We constructed CNT-based electron impact low-energy ion sources for the calibration of mass spectrometers for space applications. Custom-designed CNT electron emitters, as reliable electron field emitters, were applied to provide electrons to ionize a variety of gases for calibration purposes. The FE properties of CNT were evaluated comprehensively after a 3 h conditioning treatment. The CNT emitters showed excellent FE repeatability at a base pressure of the vacuum system of 1 × 10⁻⁶ Pa. The electron emission current varied with work function, morphology, etc., with different gases. Hydrogen enhanced the FE, but fell back to a stable value owing to adsorption-desorption equilibrium. However, for gases containing oxygen, like O₂ and CO₂, the CNT emitters showed significant degradation of the FE. For inert gases, we found that Ar did not change FE performance significantly but He led to a decrease of FE emissions, because of H desorption by deep penetration of He⁺ into CNTs.
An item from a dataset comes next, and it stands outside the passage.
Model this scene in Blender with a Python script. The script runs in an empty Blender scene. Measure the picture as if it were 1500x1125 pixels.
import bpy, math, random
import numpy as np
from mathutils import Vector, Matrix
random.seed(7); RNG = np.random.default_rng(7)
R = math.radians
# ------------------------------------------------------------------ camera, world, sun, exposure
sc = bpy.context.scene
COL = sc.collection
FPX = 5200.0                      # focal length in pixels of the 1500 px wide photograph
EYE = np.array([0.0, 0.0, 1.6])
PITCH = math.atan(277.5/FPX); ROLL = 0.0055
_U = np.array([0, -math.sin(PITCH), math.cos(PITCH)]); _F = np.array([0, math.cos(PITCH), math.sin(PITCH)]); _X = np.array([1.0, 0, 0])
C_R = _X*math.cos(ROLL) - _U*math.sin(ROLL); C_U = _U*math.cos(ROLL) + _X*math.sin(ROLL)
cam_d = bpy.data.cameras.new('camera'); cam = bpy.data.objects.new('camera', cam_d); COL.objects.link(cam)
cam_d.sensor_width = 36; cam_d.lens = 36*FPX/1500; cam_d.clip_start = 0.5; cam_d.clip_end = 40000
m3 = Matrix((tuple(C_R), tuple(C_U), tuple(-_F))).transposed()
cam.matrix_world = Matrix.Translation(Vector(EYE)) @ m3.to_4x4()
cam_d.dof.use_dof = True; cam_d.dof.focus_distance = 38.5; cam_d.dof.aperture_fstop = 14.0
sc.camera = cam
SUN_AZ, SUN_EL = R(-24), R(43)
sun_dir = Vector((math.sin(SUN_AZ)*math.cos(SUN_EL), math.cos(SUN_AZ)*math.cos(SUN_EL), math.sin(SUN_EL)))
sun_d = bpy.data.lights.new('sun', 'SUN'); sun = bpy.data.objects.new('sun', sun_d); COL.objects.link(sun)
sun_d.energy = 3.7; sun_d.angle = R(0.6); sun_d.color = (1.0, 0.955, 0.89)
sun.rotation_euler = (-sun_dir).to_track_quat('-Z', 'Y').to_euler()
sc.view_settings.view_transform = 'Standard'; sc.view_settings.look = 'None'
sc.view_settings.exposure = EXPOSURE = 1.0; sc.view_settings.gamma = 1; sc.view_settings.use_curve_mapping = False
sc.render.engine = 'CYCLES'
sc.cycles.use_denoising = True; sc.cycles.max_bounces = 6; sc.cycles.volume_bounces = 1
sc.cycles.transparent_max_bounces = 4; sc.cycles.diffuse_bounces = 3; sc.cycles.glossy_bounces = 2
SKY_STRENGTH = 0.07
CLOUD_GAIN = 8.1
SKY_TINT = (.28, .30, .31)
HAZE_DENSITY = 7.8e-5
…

All the tested gases showed a temporary influence on the FE currents of the CNTs, increasing or decreasing the emitted electron current by rising the pressure of the inlet gas from 1 × 10⁻⁶ Pa to ~10⁻⁴ Pa. Moreover, the measured ionization data followed the electron impact ionization model very well. An ion current of 10 pA (corresponding to 200 ions/(cm³ s)), with an ion energy of ~28 eV, could be obtained in the current experiment. The stability of the ion beam of Ar⁺ (RSD of 11.7%) was worse than other that of gases, due to greater fluctuation of the extraction efficiency for larger ions (mass/charge). To make the ion source applicable for calibrating mass spectrometers, further tests of CNT-based ion sources in other gases will be conducted and evaluated. More suitable working pressures for calibration gases will also be investigated.